Dzisiaj reprywatyzacja powraca i jest nieunikniona. Zmusza nas choćby do tego europejskie orzecznictwo.

Donald Tusk zadeklarował w Izraelu, że zamierza zwrócić byłym właścicielom do 20 proc. mienia. Jego oświadczenie jest dowodem na to, że nie rozumie o co tu w ogóle chodzi. Byli właściciele nie utracili swoich praw do 100 proc. mienia i ich nie utracą. Co gorsza dla państwa polskiego mogą domagać się należnych im odszkodowań od utraconych korzyści. Ustawa reprywatyzacyjna jest jedynie zachętą do rezygnacji z tych roszczeń. Ale rezygnacja może być tylko dobrowolna. Jeżeli więc ktoś chce odzyskać wszystko na drodze sądowej, to w wyniku ustawy tego prawa nie może stracić.

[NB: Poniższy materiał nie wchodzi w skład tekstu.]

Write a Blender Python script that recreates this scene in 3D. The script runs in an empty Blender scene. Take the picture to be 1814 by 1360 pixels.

Czy zwrot do 20 proc. zaspokoi roszczenia? W wielu przypadkach na pewno nie. To po prostu za mało. Być może udałoby się skłonić do ugody większość byłych właścicieli, gdyby w ogóle z nimi rozmawiano. Ogłaszanie ich dotyczących decyzji za granicą na pewno nie budzi wielkiego zaufania. Jest to w pewnym sensie też policzek dla Polaków mieszkających w Izraelu, gdyż w ten sposób informuje się ich, że dla naszego państwa ważniejsze jest ich obecne obywatelstwo niż prawa wynikające z przedwojennego. Tak jakby drugi raz ktoś im kazał emigrować.

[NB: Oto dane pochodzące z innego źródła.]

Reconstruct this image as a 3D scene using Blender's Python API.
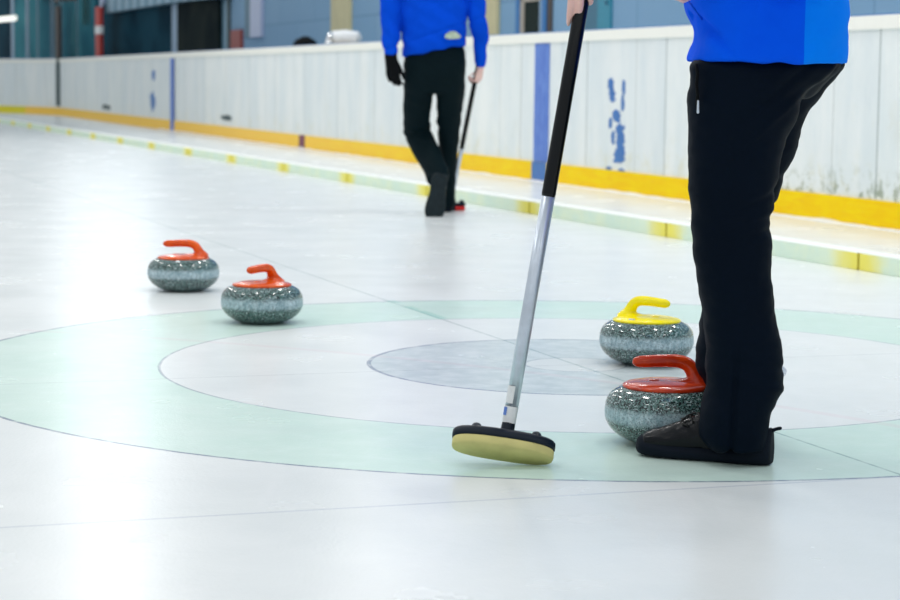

Po reakcjach w Polsce widać, że w niektórych środowiskach odżyły lęki przed wywłaszczeniem. Lęki nieuzasadnione, ale ogłaszanie decyzji za granicą bez odpowiedniego przygotowania zawsze takie leki musi wzbudzać.

 

Donald Tusk podczas wizyty w Izraelu obiecał zwrot do 20 proc. majątku zrabowanego przez komunistów. Jego deklaracja musi budzić podwójne niezadowolenie polskich właścicieli i jednocześnie niepotrzebnie podsyca lęki pozostałych.